The task
Restate each of the lines below word for word and drop every picture.

-- start --

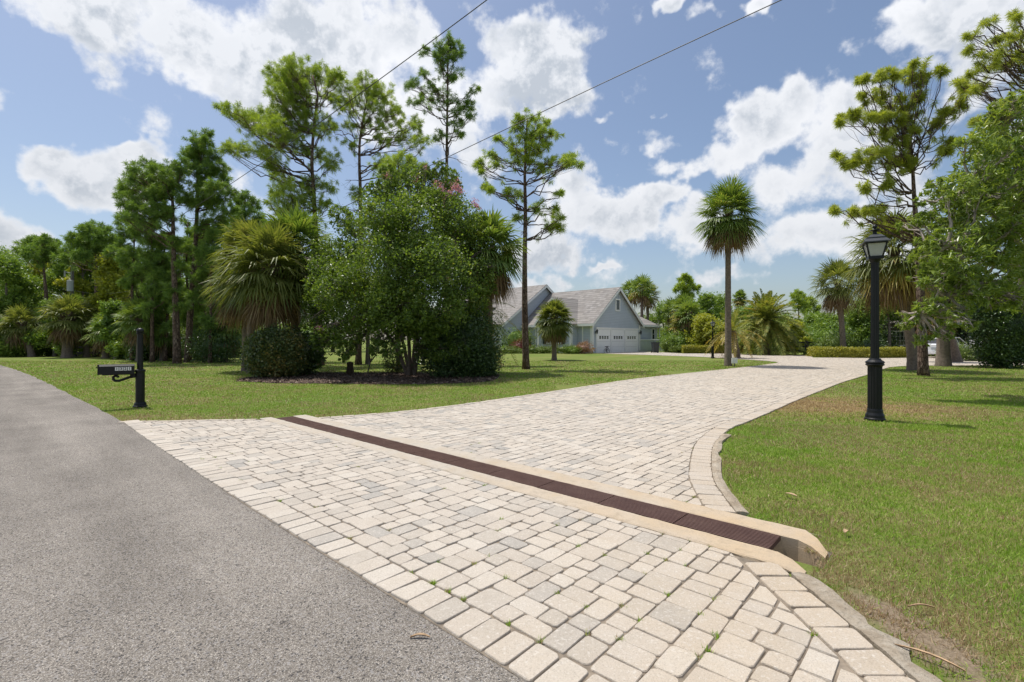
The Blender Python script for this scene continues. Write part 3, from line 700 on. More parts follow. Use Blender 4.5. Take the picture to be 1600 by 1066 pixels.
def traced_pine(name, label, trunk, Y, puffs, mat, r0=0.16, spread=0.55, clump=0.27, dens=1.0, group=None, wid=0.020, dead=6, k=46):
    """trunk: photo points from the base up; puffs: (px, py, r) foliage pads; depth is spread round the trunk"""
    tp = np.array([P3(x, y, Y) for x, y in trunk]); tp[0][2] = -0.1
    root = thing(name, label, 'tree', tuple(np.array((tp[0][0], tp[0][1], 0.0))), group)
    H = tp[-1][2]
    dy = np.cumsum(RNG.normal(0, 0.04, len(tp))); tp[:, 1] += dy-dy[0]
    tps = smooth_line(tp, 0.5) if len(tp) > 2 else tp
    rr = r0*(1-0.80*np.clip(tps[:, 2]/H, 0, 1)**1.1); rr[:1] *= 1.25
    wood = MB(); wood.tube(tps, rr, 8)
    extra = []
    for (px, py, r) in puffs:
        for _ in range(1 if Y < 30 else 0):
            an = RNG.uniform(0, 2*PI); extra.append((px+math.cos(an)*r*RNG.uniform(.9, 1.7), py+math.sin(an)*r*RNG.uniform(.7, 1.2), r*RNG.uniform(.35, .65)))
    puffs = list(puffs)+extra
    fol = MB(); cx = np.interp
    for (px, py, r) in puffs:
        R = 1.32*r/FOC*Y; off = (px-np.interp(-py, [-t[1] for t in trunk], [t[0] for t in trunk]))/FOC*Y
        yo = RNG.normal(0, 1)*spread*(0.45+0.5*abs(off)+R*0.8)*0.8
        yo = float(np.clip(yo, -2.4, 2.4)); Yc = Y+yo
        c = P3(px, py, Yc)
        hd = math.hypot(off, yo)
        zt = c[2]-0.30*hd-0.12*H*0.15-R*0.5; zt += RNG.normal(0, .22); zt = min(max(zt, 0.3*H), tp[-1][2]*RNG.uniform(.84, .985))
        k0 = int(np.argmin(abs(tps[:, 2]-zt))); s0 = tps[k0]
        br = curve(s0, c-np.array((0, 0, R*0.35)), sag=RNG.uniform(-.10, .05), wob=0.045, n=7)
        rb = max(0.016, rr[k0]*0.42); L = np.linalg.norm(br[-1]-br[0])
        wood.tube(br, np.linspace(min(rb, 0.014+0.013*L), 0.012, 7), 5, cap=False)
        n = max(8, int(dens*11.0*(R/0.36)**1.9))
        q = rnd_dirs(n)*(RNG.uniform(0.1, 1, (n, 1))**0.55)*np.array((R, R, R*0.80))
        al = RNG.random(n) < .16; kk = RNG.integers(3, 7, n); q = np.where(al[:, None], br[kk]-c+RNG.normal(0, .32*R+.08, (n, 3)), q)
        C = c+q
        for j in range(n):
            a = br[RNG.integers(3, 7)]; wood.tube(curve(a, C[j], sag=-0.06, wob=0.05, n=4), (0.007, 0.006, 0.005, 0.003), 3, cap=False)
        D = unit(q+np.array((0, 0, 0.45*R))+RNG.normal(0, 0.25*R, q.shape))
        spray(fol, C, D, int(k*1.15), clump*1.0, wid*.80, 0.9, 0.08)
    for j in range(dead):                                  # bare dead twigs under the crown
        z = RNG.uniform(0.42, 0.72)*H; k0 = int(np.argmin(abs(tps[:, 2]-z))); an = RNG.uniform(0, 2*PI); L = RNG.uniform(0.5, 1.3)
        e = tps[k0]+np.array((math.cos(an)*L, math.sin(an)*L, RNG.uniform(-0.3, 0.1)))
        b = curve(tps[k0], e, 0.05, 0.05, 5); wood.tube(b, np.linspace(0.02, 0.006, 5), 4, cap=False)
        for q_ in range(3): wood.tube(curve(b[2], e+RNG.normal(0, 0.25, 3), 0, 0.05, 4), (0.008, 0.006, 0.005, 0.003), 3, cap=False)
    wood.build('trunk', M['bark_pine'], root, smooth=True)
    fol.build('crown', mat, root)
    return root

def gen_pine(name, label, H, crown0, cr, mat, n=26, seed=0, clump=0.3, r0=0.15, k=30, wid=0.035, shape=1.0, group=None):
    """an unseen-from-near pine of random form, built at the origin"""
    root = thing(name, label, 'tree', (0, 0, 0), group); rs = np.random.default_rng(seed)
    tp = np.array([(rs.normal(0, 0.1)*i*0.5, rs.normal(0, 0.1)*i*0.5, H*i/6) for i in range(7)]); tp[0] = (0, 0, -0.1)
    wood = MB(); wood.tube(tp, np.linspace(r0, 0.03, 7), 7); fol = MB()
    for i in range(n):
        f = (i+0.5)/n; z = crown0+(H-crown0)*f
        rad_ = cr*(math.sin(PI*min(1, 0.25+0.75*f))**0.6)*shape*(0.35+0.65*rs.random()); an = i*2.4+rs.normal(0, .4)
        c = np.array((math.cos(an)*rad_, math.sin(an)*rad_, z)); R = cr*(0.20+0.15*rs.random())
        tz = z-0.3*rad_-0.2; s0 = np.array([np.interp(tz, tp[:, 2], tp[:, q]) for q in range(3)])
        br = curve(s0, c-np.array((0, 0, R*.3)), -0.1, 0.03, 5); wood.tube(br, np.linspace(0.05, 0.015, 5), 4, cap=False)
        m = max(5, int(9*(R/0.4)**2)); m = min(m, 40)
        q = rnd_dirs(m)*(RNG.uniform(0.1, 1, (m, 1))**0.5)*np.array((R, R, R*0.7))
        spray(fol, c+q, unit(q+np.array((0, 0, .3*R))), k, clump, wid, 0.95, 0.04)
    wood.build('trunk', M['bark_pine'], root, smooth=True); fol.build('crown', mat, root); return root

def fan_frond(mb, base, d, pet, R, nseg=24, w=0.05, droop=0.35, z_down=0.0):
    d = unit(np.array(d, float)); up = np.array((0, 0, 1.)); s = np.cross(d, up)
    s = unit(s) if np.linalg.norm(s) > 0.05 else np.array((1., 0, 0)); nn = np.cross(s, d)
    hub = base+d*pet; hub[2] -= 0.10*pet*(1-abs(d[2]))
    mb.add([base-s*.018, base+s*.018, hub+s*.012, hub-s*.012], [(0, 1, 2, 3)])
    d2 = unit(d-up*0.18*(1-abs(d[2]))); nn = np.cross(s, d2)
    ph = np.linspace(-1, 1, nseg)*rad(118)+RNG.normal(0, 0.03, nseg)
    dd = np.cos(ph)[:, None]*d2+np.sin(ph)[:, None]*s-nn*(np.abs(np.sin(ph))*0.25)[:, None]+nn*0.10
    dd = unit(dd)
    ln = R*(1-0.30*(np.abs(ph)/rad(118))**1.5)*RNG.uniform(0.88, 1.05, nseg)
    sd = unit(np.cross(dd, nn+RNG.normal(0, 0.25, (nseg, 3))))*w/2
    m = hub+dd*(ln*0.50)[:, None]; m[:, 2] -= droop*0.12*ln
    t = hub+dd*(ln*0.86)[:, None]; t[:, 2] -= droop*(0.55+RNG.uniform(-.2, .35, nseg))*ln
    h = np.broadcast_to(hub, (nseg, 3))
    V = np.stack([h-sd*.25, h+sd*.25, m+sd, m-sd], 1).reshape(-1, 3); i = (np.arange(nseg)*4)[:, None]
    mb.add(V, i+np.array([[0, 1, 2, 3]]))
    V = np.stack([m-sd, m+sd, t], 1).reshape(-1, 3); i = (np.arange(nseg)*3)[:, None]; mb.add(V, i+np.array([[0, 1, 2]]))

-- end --

Task answer
The Blender Python script for this scene continues. Write part 3, from line 700 on. More parts follow. Use Blender 4.5. Take the picture to be 1600 by 1066 pixels.
def traced_pine(name, label, trunk, Y, puffs, mat, r0=0.16, spread=0.55, clump=0.27, dens=1.0, group=None, wid=0.020, dead=6, k=46):
    """trunk: photo points from the base up; puffs: (px, py, r) foliage pads; depth is spread round the trunk"""
    tp = np.array([P3(x, y, Y) for x, y in trunk]); tp[0][2] = -0.1
    root = thing(name, label, 'tree', tuple(np.array((tp[0][0], tp[0][1], 0.0))), group)
    H = tp[-1][2]
    dy = np.cumsum(RNG.normal(0, 0.04, len(tp))); tp[:, 1] += dy-dy[0]
    tps = smooth_line(tp, 0.5) if len(tp) > 2 else tp
    rr = r0*(1-0.80*np.clip(tps[:, 2]/H, 0, 1)**1.1); rr[:1] *= 1.25
    wood = MB(); wood.tube(tps, rr, 8)
    extra = []
    for (px, py, r) in puffs:
        for _ in range(1 if Y < 30 else 0):
            an = RNG.uniform(0, 2*PI); extra.append((px+math.cos(an)*r*RNG.uniform(.9, 1.7), py+math.sin(an)*r*RNG.uniform(.7, 1.2), r*RNG.uniform(.35, .65)))
    puffs = list(puffs)+extra
    fol = MB(); cx = np.interp
    for (px, py, r) in puffs:
        R = 1.32*r/FOC*Y; off = (px-np.interp(-py, [-t[1] for t in trunk], [t[0] for t in trunk]))/FOC*Y
        yo = RNG.normal(0, 1)*spread*(0.45+0.5*abs(off)+R*0.8)*0.8
        yo = float(np.clip(yo, -2.4, 2.4)); Yc = Y+yo
        c = P3(px, py, Yc)
        hd = math.hypot(off, yo)
        zt = c[2]-0.30*hd-0.12*H*0.15-R*0.5; zt += RNG.normal(0, .22); zt = min(max(zt, 0.3*H), tp[-1][2]*RNG.uniform(.84, .985))
        k0 = int(np.argmin(abs(tps[:, 2]-zt))); s0 = tps[k0]
        br = curve(s0, c-np.array((0, 0, R*0.35)), sag=RNG.uniform(-.10, .05), wob=0.045, n=7)
        rb = max(0.016, rr[k0]*0.42); L = np.linalg.norm(br[-1]-br[0])
        wood.tube(br, np.linspace(min(rb, 0.014+0.013*L), 0.012, 7), 5, cap=False)
        n = max(8, int(dens*11.0*(R/0.36)**1.9))
        q = rnd_dirs(n)*(RNG.uniform(0.1, 1, (n, 1))**0.55)*np.array((R, R, R*0.80))
        al = RNG.random(n) < .16; kk = RNG.integers(3, 7, n); q = np.where(al[:, None], br[kk]-c+RNG.normal(0, .32*R+.08, (n, 3)), q)
        C = c+q
        for j in range(n):
            a = br[RNG.integers(3, 7)]; wood.tube(curve(a, C[j], sag=-0.06, wob=0.05, n=4), (0.007, 0.006, 0.005, 0.003), 3, cap=False)
        D = unit(q+np.array((0, 0, 0.45*R))+RNG.normal(0, 0.25*R, q.shape))
        spray(fol, C, D, int(k*1.15), clump*1.0, wid*.80, 0.9, 0.08)
    for j in range(dead):                                  # bare dead twigs under the crown
        z = RNG.uniform(0.42, 0.72)*H; k0 = int(np.argmin(abs(tps[:, 2]-z))); an = RNG.uniform(0, 2*PI); L = RNG.uniform(0.5, 1.3)
        e = tps[k0]+np.array((math.cos(an)*L, math.sin(an)*L, RNG.uniform(-0.3, 0.1)))
        b = curve(tps[k0], e, 0.05, 0.05, 5); wood.tube(b, np.linspace(0.02, 0.006, 5), 4, cap=False)
        for q_ in range(3): wood.tube(curve(b[2], e+RNG.normal(0, 0.25, 3), 0, 0.05, 4), (0.008, 0.006, 0.005, 0.003), 3, cap=False)
    wood.build('trunk', M['bark_pine'], root, smooth=True)
    fol.build('crown', mat, root)
    return root

def gen_pine(name, label, H, crown0, cr, mat, n=26, seed=0, clump=0.3, r0=0.15, k=30, wid=0.035, shape=1.0, group=None):
    """an unseen-from-near pine of random form, built at the origin"""
    root = thing(name, label, 'tree', (0, 0, 0), group); rs = np.random.default_rng(seed)
    tp = np.array([(rs.normal(0, 0.1)*i*0.5, rs.normal(0, 0.1)*i*0.5, H*i/6) for i in range(7)]); tp[0] = (0, 0, -0.1)
    wood = MB(); wood.tube(tp, np.linspace(r0, 0.03, 7), 7); fol = MB()
    for i in range(n):
        f = (i+0.5)/n; z = crown0+(H-crown0)*f
        rad_ = cr*(math.sin(PI*min(1, 0.25+0.75*f))**0.6)*shape*(0.35+0.65*rs.random()); an = i*2.4+rs.normal(0, .4)
        c = np.array((math.cos(an)*rad_, math.sin(an)*rad_, z)); R = cr*(0.20+0.15*rs.random())
        tz = z-0.3*rad_-0.2; s0 = np.array([np.interp(tz, tp[:, 2], tp[:, q]) for q in range(3)])
        br = curve(s0, c-np.array((0, 0, R*.3)), -0.1, 0.03, 5); wood.tube(br, np.linspace(0.05, 0.015, 5), 4, cap=False)
        m = max(5, int(9*(R/0.4)**2)); m = min(m, 40)
        q = rnd_dirs(m)*(RNG.uniform(0.1, 1, (m, 1))**0.5)*np.array((R, R, R*0.7))
        spray(fol, c+q, unit(q+np.array((0, 0, .3*R))), k, clump, wid, 0.95, 0.04)
    wood.build('trunk', M['bark_pine'], root, smooth=True); fol.build('crown', mat, root); return root

def fan_frond(mb, base, d, pet, R, nseg=24, w=0.05, droop=0.35, z_down=0.0):
    d = unit(np.array(d, float)); up = np.array((0, 0, 1.)); s = np.cross(d, up)
    s = unit(s) if np.linalg.norm(s) > 0.05 else np.array((1., 0, 0)); nn = np.cross(s, d)
    hub = base+d*pet; hub[2] -= 0.10*pet*(1-abs(d[2]))
    mb.add([base-s*.018, base+s*.018, hub+s*.012, hub-s*.012], [(0, 1, 2, 3)])
    d2 = unit(d-up*0.18*(1-abs(d[2]))); nn = np.cross(s, d2)
    ph = np.linspace(-1, 1, nseg)*rad(118)+RNG.normal(0, 0.03, nseg)
    dd = np.cos(ph)[:, None]*d2+np.sin(ph)[:, None]*s-nn*(np.abs(np.sin(ph))*0.25)[:, None]+nn*0.10
    dd = unit(dd)
    ln = R*(1-0.30*(np.abs(ph)/rad(118))**1.5)*RNG.uniform(0.88, 1.05, nseg)
    sd = unit(np.cross(dd, nn+RNG.normal(0, 0.25, (nseg, 3))))*w/2
    m = hub+dd*(ln*0.50)[:, None]; m[:, 2] -= droop*0.12*ln
    t = hub+dd*(ln*0.86)[:, None]; t[:, 2] -= droop*(0.55+RNG.uniform(-.2, .35, nseg))*ln
    h = np.broadcast_to(hub, (nseg, 3))
    V = np.stack([h-sd*.25, h+sd*.25, m+sd, m-sd], 1).reshape(-1, 3); i = (np.arange(nseg)*4)[:, None]
    mb.add(V, i+np.array([[0, 1, 2, 3]]))
    V = np.stack([m-sd, m+sd, t], 1).reshape(-1, 3); i = (np.arange(nseg)*3)[:, None]; mb.add(V, i+np.array([[0, 1, 2]]))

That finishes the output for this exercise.